Putin’s spokesman, Dmitry Peskov, declined to comment on whether the crash posed any security risks to Putin.
Vnukovo, the smallest of three main airports serving Moscow, opened during World War II as a military base but has undergone a major modernisation in recent years.
It handled more than 12mn passengers last year, most of them on flights that used the runway on which de Margerie died.
Putin, along with Prime Minister Dmitry Medvedev and some visiting heads of government use a separate terminal and another runway which crosses the one that normally carries commercial flights.
“As such, this is unlikely to have implications for Putin, but for sure there will be increased checks, increased security before Putin’s next trip,” a high-ranking Russian security source told Reuters.
Officers from Putin’s Federal Protection Service and the Federal Security Service were sent to the airport after the crash, the source added.
“The same runway or not, it is the same airport.
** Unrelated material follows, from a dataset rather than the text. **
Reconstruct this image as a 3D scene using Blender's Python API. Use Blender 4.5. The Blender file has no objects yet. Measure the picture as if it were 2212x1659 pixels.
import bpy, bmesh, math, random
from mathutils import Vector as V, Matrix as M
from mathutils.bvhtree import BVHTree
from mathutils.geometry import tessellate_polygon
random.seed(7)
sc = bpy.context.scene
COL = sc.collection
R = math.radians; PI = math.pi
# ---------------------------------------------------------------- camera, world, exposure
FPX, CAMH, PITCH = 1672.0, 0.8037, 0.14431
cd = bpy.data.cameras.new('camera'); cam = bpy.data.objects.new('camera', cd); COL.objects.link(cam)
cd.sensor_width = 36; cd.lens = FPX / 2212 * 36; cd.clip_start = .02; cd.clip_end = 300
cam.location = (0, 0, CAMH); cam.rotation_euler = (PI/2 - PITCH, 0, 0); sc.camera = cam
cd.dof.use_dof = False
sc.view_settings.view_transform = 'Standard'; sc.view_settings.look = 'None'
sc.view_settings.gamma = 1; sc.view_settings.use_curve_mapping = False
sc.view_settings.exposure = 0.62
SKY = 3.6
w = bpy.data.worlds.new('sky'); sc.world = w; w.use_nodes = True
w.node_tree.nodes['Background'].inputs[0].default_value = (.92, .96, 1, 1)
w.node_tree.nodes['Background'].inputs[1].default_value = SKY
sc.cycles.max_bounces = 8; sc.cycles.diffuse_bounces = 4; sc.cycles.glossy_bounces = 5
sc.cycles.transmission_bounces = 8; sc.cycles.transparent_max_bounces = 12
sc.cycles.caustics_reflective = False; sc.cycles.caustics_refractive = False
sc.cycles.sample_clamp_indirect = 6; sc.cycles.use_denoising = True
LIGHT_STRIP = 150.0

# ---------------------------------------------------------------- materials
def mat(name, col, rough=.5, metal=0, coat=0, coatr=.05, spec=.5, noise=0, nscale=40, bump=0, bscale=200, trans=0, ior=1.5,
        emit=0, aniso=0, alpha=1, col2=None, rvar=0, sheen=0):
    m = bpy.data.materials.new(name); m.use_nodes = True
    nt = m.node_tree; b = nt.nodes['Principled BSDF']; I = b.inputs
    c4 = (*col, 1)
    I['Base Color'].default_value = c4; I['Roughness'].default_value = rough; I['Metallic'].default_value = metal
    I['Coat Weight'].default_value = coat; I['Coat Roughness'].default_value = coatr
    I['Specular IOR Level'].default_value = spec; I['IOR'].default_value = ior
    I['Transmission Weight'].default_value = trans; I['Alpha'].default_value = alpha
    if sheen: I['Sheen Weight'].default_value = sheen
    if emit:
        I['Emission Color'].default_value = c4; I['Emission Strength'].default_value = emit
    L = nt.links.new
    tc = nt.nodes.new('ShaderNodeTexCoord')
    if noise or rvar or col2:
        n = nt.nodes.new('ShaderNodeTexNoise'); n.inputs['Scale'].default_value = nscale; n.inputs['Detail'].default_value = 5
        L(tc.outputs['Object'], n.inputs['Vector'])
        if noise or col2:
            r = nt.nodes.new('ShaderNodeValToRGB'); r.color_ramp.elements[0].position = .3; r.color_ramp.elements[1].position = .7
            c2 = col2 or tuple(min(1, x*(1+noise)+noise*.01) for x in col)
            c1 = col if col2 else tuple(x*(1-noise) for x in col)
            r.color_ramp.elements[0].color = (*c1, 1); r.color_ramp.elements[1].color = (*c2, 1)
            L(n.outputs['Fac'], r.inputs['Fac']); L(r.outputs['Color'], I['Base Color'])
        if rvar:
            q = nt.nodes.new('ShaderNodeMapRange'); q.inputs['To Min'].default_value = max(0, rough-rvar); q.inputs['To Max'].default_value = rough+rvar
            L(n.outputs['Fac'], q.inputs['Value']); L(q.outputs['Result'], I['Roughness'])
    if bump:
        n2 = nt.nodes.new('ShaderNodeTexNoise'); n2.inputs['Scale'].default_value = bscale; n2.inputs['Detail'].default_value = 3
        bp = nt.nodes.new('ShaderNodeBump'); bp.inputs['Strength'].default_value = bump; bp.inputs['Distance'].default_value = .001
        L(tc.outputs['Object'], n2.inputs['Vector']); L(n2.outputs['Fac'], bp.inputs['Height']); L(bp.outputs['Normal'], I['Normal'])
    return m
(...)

You need to wonder how secure it is,” said another security source, who declined to be named.
According to the International Air Transport Association, Russia and the other former republics of the Soviet Union grouped in the Commonwealth of Independent States (CIS) have some of the worst air-safety records in the world.
In its latest annual review, IATA said there had been a “significant deterioration in safety” in the CIS last year.  The previous year it ranked the region as second worst in the world in terms of airline safety, just ahead of Africa, a marginal improvement from 2011 when it was bottom of the table.
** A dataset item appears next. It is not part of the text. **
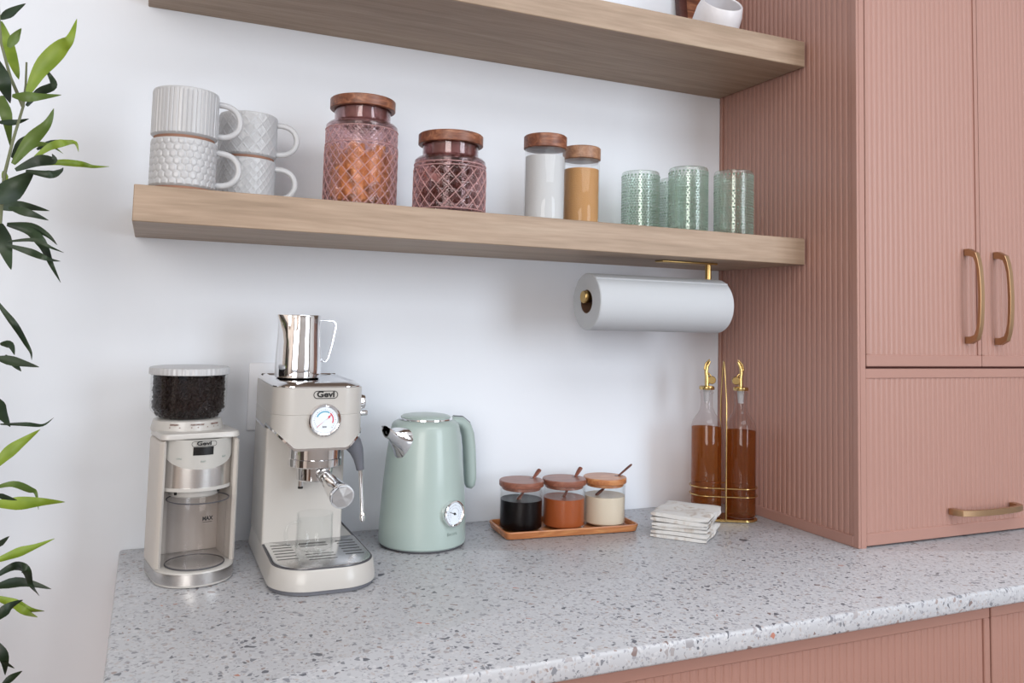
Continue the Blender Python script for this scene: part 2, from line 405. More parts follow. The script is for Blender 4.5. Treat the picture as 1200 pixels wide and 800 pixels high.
def rrect(x0, x1, y0, y1, rads, n=8):
    """rounded rectangle loop, rads = (front-left, front-right, back-right, back-left); front is y0"""
    out = []
    for (cx, cy, a0, r) in ((x0, y0, 180, rads[0]), (x1, y0, 270, rads[1]), (x1, y1, 0, rads[2]), (x0, y1, 90, rads[3])):
        sx = 1 if cx == x0 else -1; sy = 1 if cy == y0 else -1
        ox, oy = cx + sx * r, cy + sy * r
        for k in range(n + 1):
            t = R(a0 + 90 * k / n); out.append((ox + r * math.cos(t), oy + r * math.sin(t)))
    return out
def inset(loop, d):
    """shrink a loop towards its inside (counter-clockwise loop)"""
    n = len(loop); out = []
    for i in range(n):
        a = Vector(loop[i - 1]); b = Vector(loop[i]); c = Vector(loop[(i + 1) % n])
        d1 = (b - a); d2 = (c - b)
        d1 = d1.normalized() if d1.length > 1e-9 else d2.normalized(); d2 = d2.normalized() if d2.length > 1e-9 else d1
        t = (d1 + d2).normalized(); nn = Vector((-t.y, t.x)); k = 1 / max(0.4, nn.dot(Vector((-d1.y, d1.x))))
        out.append(tuple(b + nn * d * k))
    return out
def zl(loop, z): return [(p[0], p[1], z) for p in loop]
def front(x, y, z): return Matrix.Translation((x, y, z)) @ Matrix.Rotation(R(90), 4, 'X')     # text that faces -y

LEAVES = [
    ('L', 0.0224, [(-1.3521, -0.2864, 0.6808), (-1.339, -0.288, 0.7148), (-1.3177, -0.2967, 0.7435), (-1.3056, -0.3059, 0.7556), (-1.3002, -0.2923, 0.7879)]),
    ('D', 0.0118, [(-1.3619, -0.2182, 0.677), (-1.349, -0.2142, 0.6992), (-1.3304, -0.2265, 0.7085), (-1.3365, -0.2166, 0.725), (-1.345, -0.2316, 0.7343)]),
    ('M', 0.0132, [(-1.3693, -0.2927, 0.6723), (-1.343, -0.3013, 0.6726), (-1.3151, -0.2671, 0.6871)]),
    ('L', 0.0158, [(-1.3991, -0.2271, 0.7888), (-1.3902, -0.2211, 0.7619), (-1.3753, -0.2394, 0.7228), (-1.3705, -0.2385, 0.7081)]),
    ('D', 0.0118, [(-1.3961, -0.2473, 0.7862), (-1.3835, -0.2367, 0.8041), (-1.3706, -0.2245, 0.8204)]),
    ('M', 0.0118, [(-1.3757, -0.3013, 0.734), (-1.3697, -0.2962, 0.7515), (-1.3629, -0.301, 0.7614)]),
    ('D', 0.0184, [(-1.3915, -0.2922, 0.7194), (-1.377, -0.3045, 0.6819), (-1.3745, -0.2661, 0.6676)]),
    ('M', 0.0145, [(-1.3915, -0.2235, 0.6863), (-1.3826, -0.2294, 0.6525), (-1.3807, -0.1989, 0.6204)]),
    ('D', 0.0079, [(-1.3897, -0.2528, 0.6431), (-1.3705, -0.2423, 0.6477), (-1.3534, -0.2523, 0.6524)]),
    ('M', 0.0171, [(-1.3664, -0.2686, 0.5859), (-1.3484, -0.27, 0.6188), (-1.3284, -0.2822, 0.6419), (-1.3218, -0.2803, 0.6642)]),
    ('D', 0.0132, [(-1.3735, -0.2287, 0.6001), (-1.3589, -0.2424, 0.623), (-1.348, -0.2212, 0.6404)]),
    ('L', 0.0105, [(-1.3406, -0.282, 0.5943), (-1.3236, -0.2824, 0.6111), (-1.3064, -0.2867, 0.618), (-1.2955, -0.2596, 0.6244), (-1.2874, -0.3002, 0.6048)]),
    ('M', 0.0066, [(-1.357, -0.2687, 0.5949), (-1.3435, -0.2661, 0.6143), (-1.3242, -0.2777, 0.6142), (-1.3074, -0.2774, 0.6044)]),
    ('L', 0.0092, [(-1.3406, -0.2353, 0.5928), (-1.315, -0.2344, 0.5992), (-1.2893, -0.2232, 0.6012), (-1.271, -0.2533, 0.5944), (-1.2514, -0.2616, 0.595)]),
    ('D', 0.0145, [(-1.3605, -0.2871, 0.5754), (-1.3351, -0.2848, 0.5909), (-1.316, -0.2976, 0.5907), (-1.3185, -0.2972, 0.5997)]),
    ('D', 0.0105, [(-1.3481, -0.2922, 0.5747), (-1.3195, -0.3014, 0.5715), (-1.3095, -0.2844, 0.5797), (-1.3072, -0.2685, 0.5871)]),
    ('D', 0.0079, [(-1.3463, -0.2145, 0.6176), (-1.3305, -0.2007, 0.6317), (-1.3096, -0.2434, 0.6295)]),
    ('D', 0.0289, [(-1.3818, -0.2811, 0.5325), (-1.3611, -0.2728, 0.5558), (-1.3391, -0.2865, 0.5765)]),
    ('D', 0.0145, [(-1.3914, -0.2157, 0.5316), (-1.3614, -0.2061, 0.5375), (-1.3242, -0.2281, 0.5306)]),
    ('D', 0.0105, [(-1.3647, -0.2909, 0.5249), (-1.3388, -0.3018, 0.5178), (-1.3173, -0.298, 0.5107)]),
    ('D', 0.0105, [(-1.3762, -0.2138, 0.5104), (-1.3472, -0.2236, 0.5079), (-1.325, -0.232, 0.4967), (-1.3116, -0.2336, 0.4831)]),
    ('D', 0.0132, [(-1.3736, -0.2316, 0.5076), (-1.3455, -0.2348, 0.4998), (-1.3281, -0.2437, 0.4814), (-1.3196, -0.2099, 0.4566), (-1.3042, -0.2362, 0.431)]),
    ('D', 0.0053, [(-1.3642, -0.2892, 0.4802), (-1.3324, -0.2981, 0.4838), (-1.3118, -0.3025, 0.4746), (-1.2987, -0.2786, 0.4701)]),
    ('D', 0.0092, [(-1.3631, -0.295, 0.4754), (-1.3366, -0.2952, 0.468), (-1.3156, -0.3051, 0.4596), (-1.3033, -0.2652, 0.4591)]),
    ('D', 0.0184, [(-1.3719, -0.2978, 0.5024), (-1.3656, -0.2896, 0.4723), (-1.3553, -0.3032, 0.4432)]),
    ('L', 0.0079, [(-1.385, -0.2112, 0.584), (-1.3775, -0.2267, 0.5609)]),
    ('D', 0.0079, [(-1.376, -0.2689, 0.4056), (-1.3643, -0.2699, 0.3892), (-1.3499, -0.275, 0.3705), (-1.3392, -0.2549, 0.3476), (-1.3327, -0.253, 0.335), (-1.3294, -0.269, 0.3256)]),
    ('D', 0.0118, [(-1.3659, -0.3068, 0.3307), (-1.3403, -0.3146, 0.3258), (-1.3142, -0.3244, 0.3199)]),
    ('D', 0.0092, [(-1.3642, -0.2869, 0.3472), (-1.3513, -0.2976, 0.3467), (-1.3437, -0.3138, 0.3344)]),
    ('D', 0.0079, [(-1.367, -0.2172, 0.3296), (-1.3559, -0.2025, 0.3149), (-1.3458, -0.223, 0.3079)]),
    ('D', 0.0184, [(-1.3772, -0.2199, 0.2733), (-1.3693, -0.2112, 0.2527), (-1.3567, -0.2052, 0.2308)]),
    ('D', 0.0053, [(-1.3615, -0.2606, 0.2413), (-1.3316, -0.2664, 0.2412), (-1.3138, -0.2456, 0.237), (-1.3019, -0.2366, 0.2459)]),
    ('L', 0.0158, [(-1.3755, -0.2175, 0.1737), (-1.3555, -0.2144, 0.1974), (-1.3372, -0.2056, 0.2128), (-1.3201, -0.209, 0.2267)]),
    ('L', 0.0171, [(-1.3714, -0.2285, 0.1327), (-1.34, -0.2254, 0.13), (-1.3101, -0.2211, 0.1294), (-1.2816, -0.2424, 0.132)]),
    ('M', 0.0092, [(-1.3701, -0.2177, 0.1507), (-1.3467, -0.2241, 0.1563), (-1.3282, -0.2036, 0.1432), (-1.3214, -0.1969, 0.1369), (-1.3159, -0.2076, 0.1166)]),
    ('D', 0.0066, [(-1.3576, -0.3055, 0.1595), (-1.3285, -0.3279, 0.1548)]),
    ('D', 0.0079, [(-1.364, -0.2131, 0.07), (-1.3448, -0.2395, 0.0907)]),
    ('L', 0.0118, [(-1.356, -0.2933, 0.0719), (-1.3287, -0.2919, 0.0808), (-1.3108, -0.2834, 0.0846), (-1.2891, -0.2676, 0.0898)]),
    ('D', 0.0118, [(-1.3537, -0.2881, 0.0512), (-1.3336, -0.2818, 0.0613), (-1.3167, -0.3028, 0.0613), (-1.313, -0.2712, 0.0335), (-1.2988, -0.3112, 0.0301)]),
    ('D', 0.0132, [(-1.3607, -0.229, 0.0227), (-1.3296, -0.2177, 0.0228), (-1.2926, -0.226, 0.0124)]),
    ('L', 0.0118, [(-1.3609, -0.2221, 0.0084), (-1.3379, -0.2187, -0.0042), (-1.3162, -0.2289, -0.0123), (-1.3014, -0.1986, -0.025)]),
    ('L', 0.0092, [(-1.3394, -0.2326, 0.0015), (-1.3208, -0.2319, -0.0131), (-1.3037, -0.2611, -0.0122)]),
    ('D', 0.0132, [(-1.348, -0.3066, 0.0029), (-1.3323, -0.3069, 0.0178), (-1.3193, -0.2847, 0.0189)]),
    ('D', 0.0118, [(-1.351, -0.2492, -0.042), (-1.3395, -0.2533, -0.0637), (-1.3396, -0.2331, -0.0921)]),
    ('D', 0.0039, [(-1.3417, -0.2577, -0.065), (-1.3288, -0.2374, -0.0832)]),
    ('D', 0.0092, [(-1.3435, -0.2272, -0.107), (-1.3314, -0.2259, -0.0983), (-1.32, -0.2344, -0.0889)]),
]
TWIGS = [[(-1.3787, -0.26, 0.4283), (-1.3765, -0.26, 0.5713), (-1.3695, -0.26, 0.6184), (-1.3603, -0.26, 0.6662), (-1.359, -0.26, 0.6959), (-1.3599, -0.26, 0.7277)], [(-1.3603, -0.26, 0.6662), (-1.3776, -0.26, 0.705), (-1.3911, -0.26, 0.7499), (-1.3976, -0.26, 0.8077)]]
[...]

Analysis of accident statistics last year showed that flying as a commercial airline passenger in Russia was roughly four times as dangerous as the world average. Worldwide, one passenger died for every 4.7mn that board a commercial airliner. In Russia, that ratio was one to 1.2mn, according to figures from IATA, the Aviation Safety Network website and Russia’s Rosaviation agency.
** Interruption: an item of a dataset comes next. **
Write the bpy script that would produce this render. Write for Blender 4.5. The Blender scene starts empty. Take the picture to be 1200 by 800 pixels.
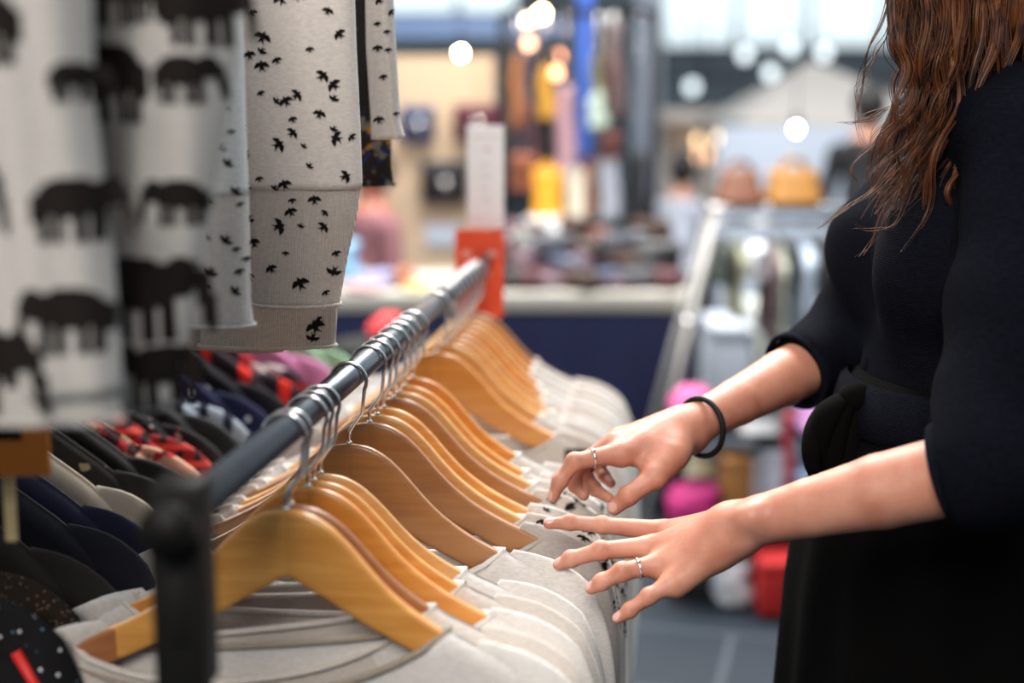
import bpy, bmesh, math, random
import numpy as np
from mathutils import Vector, Matrix
random.seed(7); np.random.seed(7)
S = bpy.context.scene
COL = S.collection
# ------------------------------------------------------------------ camera
CAM_H = 1.38; F = 1667.0; PITCH = math.atan(280 / F)
cd = bpy.data.cameras.new('camera'); cam = bpy.data.objects.new('camera', cd); COL.objects.link(cam)
cam.location = (0, 0, CAM_H); cam.rotation_euler = (math.pi / 2 - PITCH, 0, 0)
cd.sensor_width = 36.0; cd.lens = 36.0 * F / 1200.0
cd.dof.use_dof = True; cd.dof.focus_distance = 1.50; cd.dof.aperture_fstop = 1.75
cd.clip_start = 0.02; cd.clip_end = 200
S.camera = cam
FW = np.array([0, math.cos(PITCH), -math.sin(PITCH)]); UP = np.array([0, math.sin(PITCH), math.cos(PITCH)]); RT = np.array([1.0, 0, 0])
CP = np.array([0, 0, CAM_H])
def P(px, py, d):
    """world point seen in the photograph at (px, py), d metres along the optical axis"""
    return CP + RT * ((px - 600) / F * d) + UP * ((400 - py) / F * d) + FW * d
def proj(p):
    v = np.asarray(p, float) - CP; d = v @ FW
    return np.array([600 + F * (v @ RT) / d, 400 - F * (v @ UP) / d, d])
# ------------------------------------------------------------------ light
S.view_settings.view_transform = 'Standard'; S.view_settings.look = 'None'
S.view_settings.exposure = 0.45; S.view_settings.gamma = 1.0; S.view_settings.use_curve_mapping = False
w = bpy.data.worlds.new('world'); S.world = w; w.use_nodes = True
nt = w.node_tree; bg = nt.nodes['Background']
# daylight comes in from the glazed far end and the roof; the hall behind the camera is dim
tc = nt.nodes.new('ShaderNodeTexCoord'); sx = nt.nodes.new('ShaderNodeSeparateXYZ'); nt.links.new(tc.outputs['Generated'], sx.inputs[0])
def wramp(out, p0, c0, p1, c1):
    r = nt.nodes.new('ShaderNodeValToRGB'); r.color_ramp.elements[0].position = p0; r.color_ramp.elements[0].color = c0; r.color_ramp.elements[1].position = p1; r.color_ramp.elements[1].color = c1
    nt.links.new(out, r.inputs[0]); return r
rz_ = wramp(sx.outputs['Z'], 0.0, (0.16, 0.18, 0.22, 1), 0.06, (0.80, 0.95, 1.0, 1))
mr = nt.nodes.new('ShaderNodeMapRange'); mr.inputs[1].default_value = -1; mr.inputs[2].default_value = 1; nt.links.new(sx.outputs['Y'], mr.inputs[0])
ry_ = wramp(mr.outputs[0], 0.30, (0.14, 0.14, 0.15, 1), 0.75, (1, 1, 1, 1))
mm = nt.nodes.new('ShaderNodeMix'); mm.data_type = 'RGBA'; mm.blend_type = 'MULTIPLY'; mm.inputs[0].default_value = 1.0
nt.links.new(rz_.outputs[0], mm.inputs[6]); nt.links.new(ry_.outputs[0], mm.inputs[7]); nt.links.new(mm.outputs[2], bg.inputs[0])
bg.inputs[1].default_value = 1.1
def area(name, loc, target, size, power, col):
    ld = bpy.data.lights.new(name, 'AREA'); ld.shape = 'RECTANGLE'; ld.size, ld.size_y = size; ld.energy = power; ld.color = col
    o = bpy.data.objects.new(name, ld); COL.objects.link(o); o.location = loc
    o.rotation_euler = (Vector(target) - Vector(loc)).to_track_quat('-Z', 'Y').to_euler(); return o
area('skylight_key', (-0.2, 5.0, 4.8), (0.1, 1.5, 1.0), (3.0, 2.5), 390, (1.0, 0.93, 0.84))
area('fill_front', (-1.0, -1.6, 3.6), (-.1, 1.4, 1.1), (2.6, 2.0), 155, (1.0, 0.94, 0.87))  # added fill that brightens the surfaces facing the camera
area('rim_side', (-3.0, 3.4, 3.2), (0.4, 1.6, 1.1), (1.6, 1.6), 70, (0.86, 0.93, 1.0))  # added rim light from back left for bodice, hair edge and forearms
area('hall_skylight', (1.3, 4.2, 5.8), (0.9, 6.4, 0.6), (3.5, 2.0), 300, (0.92, 0.97, 1.0))
# ------------------------------------------------------------------ materials
MATS = {}
def newmat(name):
    m = bpy.data.materials.new(name); m.use_nodes = True; MATS[name] = m
    n = m.node_tree.nodes; b = n['Principled BSDF']; return m, m.node_tree, n, b
def c4(c): return (c[0], c[1], c[2], 1)
def mat(name, col, rough=.6, metal=0.0, var=.12, scale=30, bump=0.0, bscale=400, spec=.5, sheen=0.0, sss=0.0, coords='Object'):
    if name in MATS: return MATS[name]
    m, t, n, b = newmat(name)
    tc = n.new('ShaderNodeTexCoord'); no = n.new('ShaderNodeTexNoise'); no.inputs['Scale'].default_value = scale; no.inputs['Detail'].default_value = 4
    t.links.new(tc.outputs[coords], no.inputs['Vector'])
    mx = n.new('ShaderNodeMix'); mx.data_type = 'RGBA'
    mx.inputs[6].default_value = c4([max(0, x * (1 - var)) for x in col]); mx.inputs[7].default_value = c4([min(1, x * (1 + var)) for x in col])
    t.links.new(no.outputs['Fac'], mx.inputs[0]); t.links.new(mx.outputs[2], b.inputs['Base Color'])
    b.inputs['Roughness'].default_value = rough; b.inputs['Metallic'].default_value = metal; b.inputs['Specular IOR Level'].default_value = spec
    if sheen: b.inputs['Sheen Weight'].default_value = sheen
    if sss:
        b.inputs['Subsurface Weight'].default_value = sss; b.inputs['Subsurface Radius'].default_value = (.012, .005, .003); b.inputs['Subsurface Scale'].default_value = 1.0
    if bump:
        n2 = n.new('ShaderNodeTexNoise'); n2.inputs['Scale'].default_value = bscale; n2.inputs['Detail'].default_value = 3
        t.links.new(tc.outputs[coords], n2.inputs['Vector']); bp = n.new('ShaderNodeBump'); bp.inputs['Strength'].default_value = bump; bp.inputs['Distance'].default_value = .002
        t.links.new(n2.outputs['Fac'], bp.inputs['Height']); t.links.new(bp.outputs[0], b.inputs['Normal'])
    return m
def ramp2(n, a, b, p0, p1, interp='LINEAR'):
    r = n.new('ShaderNodeValToRGB'); r.color_ramp.interpolation = interp
    r.color_ramp.elements[0].position = p0; r.color_ramp.elements[0].color = c4(a); r.color_ramp.elements[1].position = p1; r.color_ramp.elements[1].color = c4(b); return r
def pattern(name, kind, base, marks, scale=40, thr=.3, rough=.8):
    """printed or woven cloth: dots, splotches, stripes, plaid, sparkle"""
    if name in MATS: return MATS[name]
    m, t, n, b = newmat(name); tc = n.new('ShaderNodeTexCoord'); cur = None
    base_rgb = n.new('ShaderNodeRGB'); base_rgb.outputs[0].default_value = c4(base); cur = base_rgb.outputs[0]
    for k, col in enumerate(marks):
        if kind == 'dots' or kind == 'sparkle':
            v = n.new('ShaderNodeTexVoronoi'); v.inputs['Scale'].default_value = scale * (1 + .37 * k); v.inputs['Randomness'].default_value = 1.0 if kind == 'sparkle' or k else .45
            t.links.new(tc.outputs['Object'], v.inputs['Vector']); fac = v.outputs['Distance']; r = ramp2(n, (1, 1, 1), (0, 0, 0), thr * (1 - .25 * k), thr * (1 - .25 * k) + .03)
        elif kind == 'splotch':
            v = n.new('ShaderNodeTexNoise'); v.inputs['Scale'].default_value = scale * (1 + .5 * k); v.inputs['Detail'].default_value = 2
            mp = n.new('ShaderNodeMapping'); mp.inputs['Location'].default_value = (3.1 * k, 7.7 * k, 1.3)
            t.links.new(tc.outputs['Object'], mp.inputs[0]); t.links.new(mp.outputs[0], v.inputs['Vector']); fac = v.outputs['Fac']; r = ramp2(n, (0, 0, 0), (1, 1, 1), 1 - thr, 1 - thr + .02)
        else:
            v = n.new('ShaderNodeTexWave'); v.inputs['Scale'].default_value = scale; v.bands_direction = 'X' if (k % 2 == 0) else 'Z'
            t.links.new(tc.outputs['Object'], v.inputs['Vector']); fac = v.outputs['Fac']; r = ramp2(n, (0, 0, 0), (1, 1, 1), 1 - thr, 1 - thr + .04)
        t.links.new(fac, r.inputs[0]); mx = n.new('ShaderNodeMix'); mx.data_type = 'RGBA'
        t.links.new(r.outputs[0], mx.inputs[0]); t.links.new(cur, mx.inputs[6]); mx.inputs[7].default_value = c4(col); cur = mx.outputs[2]
    t.links.new(cur, b.inputs['Base Color']); b.inputs['Roughness'].default_value = rough; b.inputs['Specular IOR Level'].default_value = .15
    return m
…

Aside from the disputed circumstances of de Margerie’s death, alcohol is often a factor in fatal transport accidents in Russia, where people each bought on average more than 10 litres of hard liquor last year, according to consumer watchdog Rospotrebnadzor.
Andrei Litvinov, an aviation expert and pilot with Russian flag carrier Aeroflot, said he had often seen clearly intoxicated drivers at the wheel of airport ground vehicles. “’Look, there’s a drunk tractor driving’ we used to say when someone was driving a tractor or a baggage cart,” he told Reuters. “It happened really often.”
Frequently the blame has fallen on aircrews themselves. Investigators determined that the pilot of an aircraft belonging to a domestic subsidiary of Aeroflot, which crashed in 2008 killing 88 people, had alcohol in his blood and had become disoriented.
In 2012, investigators said both pilots were drunk when their An-28 plane slammed into a forest on the Kamchatka Peninsula in the Russian Far East. Ten people were killed.
In 2011, a drunken navigator contributed to a crash in Petrozavodsk that killed 47 people when his instructions led an inexperienced pilot to attempt a fatal landing in heavy fog, according to investigators.
Alcohol misuse is only one problem in an industry that has also faced criticism over poor training and weak regulation.
When a Tatarstan Airlines Boeing crashed in Kazan last November, killing all 50 on board, it led to a wide-ranging investigation into how Russia’s airline industry is regulated.
Investigators said the civil aviation watchdog had licensed training centres without appropriate credentials, and some had issued fake licences to underqualified pilots.
Despite the recent crackdown, critics say that regulation remains weak. “No one is dealing with it in a serious and systematic way,” Litvinov said.
“Unless we have a systematic approach to civil aviation we will have to plug these holes: someone got drunk, or some airfield was in poor condition, or some traffic controller was tired ... This will go on forever.”